L'inflazione ricomincerebbe a galoppare, i risparmi rischiano di essere
bruciati, la disoccupazione toccherebbe livelli impensabili. Uno scenario da
incubo insomma.
C’è poi chi ipotizza il contrario: Claudio Borghi, docente all'Università
Cattolica di Milano e convinto sostenitore della necessità di dire addio alla
moneta unica. In un'intervista l'economista spiega: "L'euro è diretta causa
della nostra crisi. Costa di più restare nell'euro". Esaminiamo più a
fondo: “Se facciamo attenzione vediamo che la crisi non è mondiale”, spiega
l’economista. “Tutto il mondo cresce, solo l'area sud dell'Eurozona non cresce…
e già questo dovrebbe far drizzare le antenne. D'altra parte se si prende uno
stato e gli si mette una valuta artificialmente forte, quello stato va in
crisi. E' sempre successo, all'Italia prima del 1992, all'Argentina quando ha
bloccato il peso sul dollaro. Se vogliamo uscire dalla crisi dobbiamo togliere
l'euro, non c'è altra soluzione”. In poche parole, l'Italia dovrebbe essere il
primo Paese a uscire perché è l'unico paese che ha tutti gli svantaggi e nessun
vantaggio: gli altri paesi in crisi maggiore (Spagna, Portogallo e Grecia)
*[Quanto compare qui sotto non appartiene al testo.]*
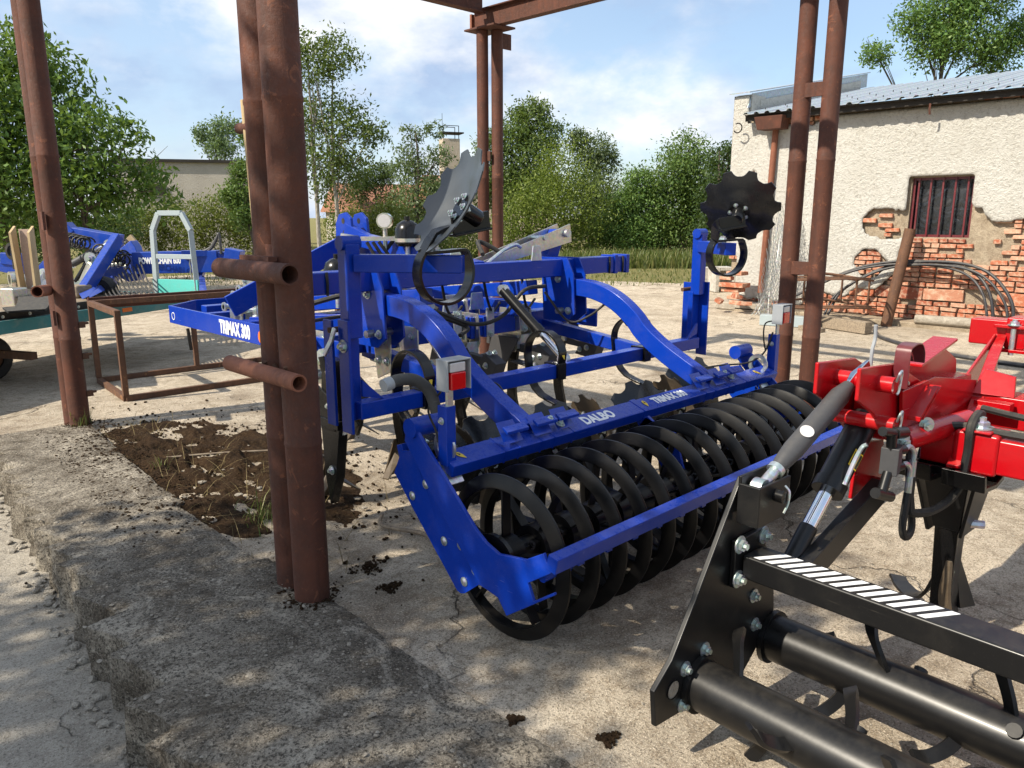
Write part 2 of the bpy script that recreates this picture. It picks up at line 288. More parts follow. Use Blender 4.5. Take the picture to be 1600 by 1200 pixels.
def inst(mesh, name, mat, parent, loc, rot=None, scale=None):
    o = bpy.data.objects.new(name, mesh); COL.objects.link(o)
    if not mesh.materials: mesh.materials.append(MATS[mat])
    o.parent = parent; b = BASE[parent.name] if parent is not None else V(0, 0, 0); o.location = V(loc) - b
    if rot is not None: o.rotation_mode = 'QUATERNION'; o.rotation_quaternion = rot
    if scale is not None: o.scale = scale
    BASE[o.name] = b; return o
def zq(d): return Vector(unit(d)).to_track_quat('Z', 'Y')
BOLT = MB().hexbolt((0, 0, 0), (0, 0, 1)).mesh('bolt'); BOLT.materials.append(MATS['galv'])
FLAT = MB().lathe([(0, 0), (0, .021), (.003, .021), (.004, .015), (.0065, .012), (.0075, 0)], (0, 0, 0), (0, 0, 1), 18).mesh('flat_bolt'); FLAT.materials.append(MATS['galv'])
def flats(parent, pts, ax, s=1.0):
    for p in pts: inst(FLAT, 'bolt', 'galv', parent, p, zq(ax), (s, s, s))
def bolts(parent, pts, ax, s=1.0):
    for p in pts: inst(BOLT, 'bolt', 'galv', parent, p, zq(ax), (s, s, s))
def text(txt, size, org, xd, yd, parent, mat='white_print', cond=.72, bold=.017, name='lettering', align='CENTER'):
    cu = bpy.data.curves.new('t', 'FONT'); cu.body = txt; cu.size = size; cu.align_x = align; cu.align_y = 'CENTER'; cu.offset = bold * size * 2.6; cu.resolution_u = 3; cu.extrude = .0004
    ob = bpy.data.objects.new('t', cu); COL.objects.link(ob); bpy.context.view_layer.update()
    me = bpy.data.meshes.new_from_object(ob.evaluated_get(bpy.context.evaluated_depsgraph_get())); bpy.data.objects.remove(ob)
    xd = unit(xd); yd = unit(V(yd) - xd * (V(yd) @ xd)); zd = np.cross(xd, yd); vs = [V(org) + xd * v.co.x * cond + yd * v.co.y + zd * v.co.z for v in me.vertices]
    m = MB().add(vs, [tuple(p.vertices) for p in me.polygons]); bpy.data.meshes.remove(me); return m.build(name, mat, parent, smooth=0)
def arc(c, e1, e2, r, a0, a1, n=14): return [V(c) + (V(e1) * math.cos(R(a0 + (a1 - a0) * k / n)) + V(e2) * math.sin(R(a0 + (a1 - a0) * k / n))) * r for k in range(n + 1)]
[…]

hanno subito il colpo ma adesso stanno avendo un risarcimento, ovvero sono
“pagati” attraverso il Fondo salva Stati. L'Italia è l'unico Paese in crisi che
paga. Se uscisse dall’Euro, L’Italia riguadagnerebbe dunque la libertà di poter
perseguire delle politiche “anticicliche”. Che tradotto vuol dire: fare come
hanno fatto americani, inglesi e giapponesi, dotati di sovranità monetaria, e
darsi uno stimolo all'economia, per farla uscire dalla stagnazione senza dover
sottostare a delle regole europee che costringono a fare il contrario
(austerity). Se l'austerità venisse eliminata mantenendo l'euro andremmo ancora
più in crisi, perché le persone, avendo dei soldi in più da spendere,
comprerebbe prodotti stranieri. Senza Euro, il nostro debito verrebbe ridenominato
nella nuova valuta, e per i mutui varrebbe la stessa cosa: afferma infatti lo
studioso che “il mutuo verrebbe convertito nella nuova moneta per cui chi
doveva pagare una rata di 100 euro pagherebbe una rata di 100 'fiorini'. Il
tasso di interesse che verrebbe applicato alla rata non potrebbe essere
toccato: se fisso resta fisso, se variabile continuerebbe ad essere indicizzato
all'Euribor. Quindi se per caso, ma non è assolutamente certo, dovesse
aumentare l'inflazione, chi ha un mutuo sarebbe anche avvantaggiato". La
verità è un’altra invece: l'euro non potrebbe reggere l'uscita di un Paese
grande come l’Italia. Potrebbe reggere l'addio di Cipro e di Atene, ma ai greci
non conviene uscire ora che gli stanno dando soldi. Anche se, probabilmente,
potrebbero rimettersi in piedi da soli e a quel punto sarebbero un esempio per
tutti. Ed ecco spiegato perché la Germania a tutti i costi non vuol fare uscire
la Grecia: deve passare il messaggio che l'euro è irreversibile!